アコギのある風景

押尾コータロー好きなおじさんのギター日記

風になった

先日、祖父が亡くなってしまった。僕が小さい頃からとてもお世話になっていて、年越しはいつもその祖父の家で過ごしてきた。14年前に祖母を亡くしてからも一人で逞しく生き、今まで病気一つしなかった祖父。約2ヶ月前に突然倒れ、そしてお盆に合わせたようにあっさりと逝った。そんな祖父が僕にはとても潔い生き方のように思えた。

両親の実家に遺体が運ばれ、ロウソクと線香の火を絶やさないため徹夜で兄と共に祖父を見守った。線香をあげる度に幾度と無く祖父の安らかな顔を見つめていると、ふと最後の最後に僕のギターを聴いてもらいたくなった。

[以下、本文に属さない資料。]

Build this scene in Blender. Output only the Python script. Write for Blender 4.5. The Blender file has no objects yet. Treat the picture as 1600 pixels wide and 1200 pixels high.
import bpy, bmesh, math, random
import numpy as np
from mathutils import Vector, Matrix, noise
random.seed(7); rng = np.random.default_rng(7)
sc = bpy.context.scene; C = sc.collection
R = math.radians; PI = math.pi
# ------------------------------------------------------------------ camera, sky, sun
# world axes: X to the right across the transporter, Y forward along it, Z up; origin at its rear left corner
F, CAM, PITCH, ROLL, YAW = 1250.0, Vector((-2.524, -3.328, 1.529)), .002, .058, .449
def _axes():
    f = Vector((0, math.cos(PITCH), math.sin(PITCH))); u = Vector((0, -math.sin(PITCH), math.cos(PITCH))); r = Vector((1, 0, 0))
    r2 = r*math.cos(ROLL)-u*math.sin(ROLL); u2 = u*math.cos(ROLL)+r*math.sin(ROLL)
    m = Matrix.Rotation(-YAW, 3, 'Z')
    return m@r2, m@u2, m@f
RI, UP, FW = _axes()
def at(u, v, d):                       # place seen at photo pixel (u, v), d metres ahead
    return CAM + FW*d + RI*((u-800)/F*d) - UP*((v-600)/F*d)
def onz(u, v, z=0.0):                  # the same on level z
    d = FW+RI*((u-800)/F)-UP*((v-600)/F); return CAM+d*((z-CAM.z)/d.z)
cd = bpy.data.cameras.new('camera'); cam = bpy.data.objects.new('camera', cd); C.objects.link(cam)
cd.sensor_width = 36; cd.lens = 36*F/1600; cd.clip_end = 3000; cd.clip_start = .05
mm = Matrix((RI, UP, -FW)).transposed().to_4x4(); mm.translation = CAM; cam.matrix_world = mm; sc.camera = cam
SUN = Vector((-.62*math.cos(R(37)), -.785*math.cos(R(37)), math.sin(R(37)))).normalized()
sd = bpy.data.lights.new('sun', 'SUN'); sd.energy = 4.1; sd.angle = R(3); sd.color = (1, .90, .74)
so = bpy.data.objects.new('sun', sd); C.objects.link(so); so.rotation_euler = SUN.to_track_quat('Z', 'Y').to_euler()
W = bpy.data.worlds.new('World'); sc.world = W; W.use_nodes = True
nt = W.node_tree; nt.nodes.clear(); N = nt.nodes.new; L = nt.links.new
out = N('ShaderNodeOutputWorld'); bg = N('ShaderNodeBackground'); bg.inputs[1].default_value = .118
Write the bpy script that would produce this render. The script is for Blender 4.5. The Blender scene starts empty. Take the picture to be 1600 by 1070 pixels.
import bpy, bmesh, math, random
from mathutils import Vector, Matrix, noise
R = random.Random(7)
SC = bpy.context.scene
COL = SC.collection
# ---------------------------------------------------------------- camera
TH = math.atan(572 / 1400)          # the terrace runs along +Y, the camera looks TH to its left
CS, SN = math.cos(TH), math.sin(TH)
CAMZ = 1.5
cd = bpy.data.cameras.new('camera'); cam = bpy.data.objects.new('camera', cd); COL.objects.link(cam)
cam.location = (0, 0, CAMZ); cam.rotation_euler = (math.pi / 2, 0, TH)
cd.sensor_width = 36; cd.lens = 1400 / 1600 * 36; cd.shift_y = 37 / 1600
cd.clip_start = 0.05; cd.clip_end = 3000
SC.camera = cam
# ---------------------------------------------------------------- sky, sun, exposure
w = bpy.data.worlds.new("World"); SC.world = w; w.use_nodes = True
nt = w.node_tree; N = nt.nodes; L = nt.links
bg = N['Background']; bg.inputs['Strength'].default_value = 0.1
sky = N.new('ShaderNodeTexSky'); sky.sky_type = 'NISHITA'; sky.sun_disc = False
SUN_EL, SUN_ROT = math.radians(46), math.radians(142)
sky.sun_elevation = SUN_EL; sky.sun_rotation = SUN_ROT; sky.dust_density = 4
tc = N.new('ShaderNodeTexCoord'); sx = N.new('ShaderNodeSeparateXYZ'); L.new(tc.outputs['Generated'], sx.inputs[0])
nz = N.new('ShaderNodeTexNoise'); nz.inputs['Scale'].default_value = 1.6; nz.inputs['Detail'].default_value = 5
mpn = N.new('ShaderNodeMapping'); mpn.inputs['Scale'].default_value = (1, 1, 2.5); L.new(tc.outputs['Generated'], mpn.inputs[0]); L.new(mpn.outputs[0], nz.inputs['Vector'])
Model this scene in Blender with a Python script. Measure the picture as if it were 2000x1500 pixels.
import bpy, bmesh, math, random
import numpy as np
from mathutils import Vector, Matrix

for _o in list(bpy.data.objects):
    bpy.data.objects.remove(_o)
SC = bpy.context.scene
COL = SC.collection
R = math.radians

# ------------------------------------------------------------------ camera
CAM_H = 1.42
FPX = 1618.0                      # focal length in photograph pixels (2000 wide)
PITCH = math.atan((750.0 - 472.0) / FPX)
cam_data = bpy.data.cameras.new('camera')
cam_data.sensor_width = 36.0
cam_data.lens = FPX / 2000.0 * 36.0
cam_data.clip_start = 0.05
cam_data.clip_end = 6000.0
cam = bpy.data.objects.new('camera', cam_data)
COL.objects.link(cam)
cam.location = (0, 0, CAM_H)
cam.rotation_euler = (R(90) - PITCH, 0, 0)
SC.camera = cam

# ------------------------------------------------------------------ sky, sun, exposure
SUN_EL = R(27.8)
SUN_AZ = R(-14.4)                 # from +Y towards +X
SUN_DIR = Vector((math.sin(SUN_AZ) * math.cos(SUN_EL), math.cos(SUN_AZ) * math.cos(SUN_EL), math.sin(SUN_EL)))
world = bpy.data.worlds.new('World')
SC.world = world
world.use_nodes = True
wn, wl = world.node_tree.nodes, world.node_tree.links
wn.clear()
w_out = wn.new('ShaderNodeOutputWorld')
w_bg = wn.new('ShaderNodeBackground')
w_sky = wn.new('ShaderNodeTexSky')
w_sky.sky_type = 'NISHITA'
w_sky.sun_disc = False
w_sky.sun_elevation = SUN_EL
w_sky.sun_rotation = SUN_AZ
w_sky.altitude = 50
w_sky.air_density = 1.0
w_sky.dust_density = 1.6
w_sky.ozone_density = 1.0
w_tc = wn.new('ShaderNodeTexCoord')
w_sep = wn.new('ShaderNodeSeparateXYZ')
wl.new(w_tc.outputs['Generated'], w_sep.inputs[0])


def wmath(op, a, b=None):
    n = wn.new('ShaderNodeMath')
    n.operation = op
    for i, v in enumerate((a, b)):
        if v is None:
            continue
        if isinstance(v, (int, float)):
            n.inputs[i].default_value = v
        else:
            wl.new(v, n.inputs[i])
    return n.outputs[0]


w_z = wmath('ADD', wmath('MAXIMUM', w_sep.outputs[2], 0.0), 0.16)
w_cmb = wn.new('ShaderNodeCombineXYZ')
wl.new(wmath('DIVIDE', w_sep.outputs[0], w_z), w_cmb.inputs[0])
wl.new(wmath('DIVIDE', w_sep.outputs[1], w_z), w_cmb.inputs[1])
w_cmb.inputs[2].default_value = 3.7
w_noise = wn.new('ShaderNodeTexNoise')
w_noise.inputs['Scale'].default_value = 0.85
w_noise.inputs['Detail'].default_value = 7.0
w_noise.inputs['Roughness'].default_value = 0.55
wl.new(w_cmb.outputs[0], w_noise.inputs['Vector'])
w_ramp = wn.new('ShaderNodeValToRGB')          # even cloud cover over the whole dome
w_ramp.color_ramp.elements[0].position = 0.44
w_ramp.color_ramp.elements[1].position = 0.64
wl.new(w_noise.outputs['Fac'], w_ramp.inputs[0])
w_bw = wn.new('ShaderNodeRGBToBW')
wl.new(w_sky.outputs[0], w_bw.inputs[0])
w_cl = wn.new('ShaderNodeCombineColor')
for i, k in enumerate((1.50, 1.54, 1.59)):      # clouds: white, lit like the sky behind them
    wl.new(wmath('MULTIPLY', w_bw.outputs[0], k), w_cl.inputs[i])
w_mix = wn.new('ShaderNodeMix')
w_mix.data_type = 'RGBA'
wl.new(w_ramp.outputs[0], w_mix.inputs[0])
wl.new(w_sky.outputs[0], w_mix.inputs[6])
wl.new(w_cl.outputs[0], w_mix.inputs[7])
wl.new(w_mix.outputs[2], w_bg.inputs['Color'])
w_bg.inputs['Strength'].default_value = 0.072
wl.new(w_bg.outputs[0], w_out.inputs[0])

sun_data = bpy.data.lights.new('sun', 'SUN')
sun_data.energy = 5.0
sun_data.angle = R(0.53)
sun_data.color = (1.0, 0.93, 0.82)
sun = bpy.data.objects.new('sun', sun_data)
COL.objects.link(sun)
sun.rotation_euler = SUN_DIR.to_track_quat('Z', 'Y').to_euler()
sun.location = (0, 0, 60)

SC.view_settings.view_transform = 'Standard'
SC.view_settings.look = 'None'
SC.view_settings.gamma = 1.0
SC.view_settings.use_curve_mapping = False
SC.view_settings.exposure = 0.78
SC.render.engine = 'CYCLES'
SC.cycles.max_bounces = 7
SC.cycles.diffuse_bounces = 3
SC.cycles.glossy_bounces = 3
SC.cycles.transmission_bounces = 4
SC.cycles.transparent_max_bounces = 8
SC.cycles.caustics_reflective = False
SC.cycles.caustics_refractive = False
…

今年の正月に一度ギターを祖父の家に持っていったことがあったが、ちゃんとまともに聴かせた事はなかった。

そして、僕は父のギターを借り祖父が横たわる布団の傍で気持ちを込めながら「風の詩」をゆっくりとゆっくりと弾いた。たくさんの祖父との日々を思い出しながら、1音1音に心を込めて。リズムもゆれゆれで演奏としては酷いものだったかもしれない。だけど、祖父の心に僕の音が少しでも届いてくれているといいな。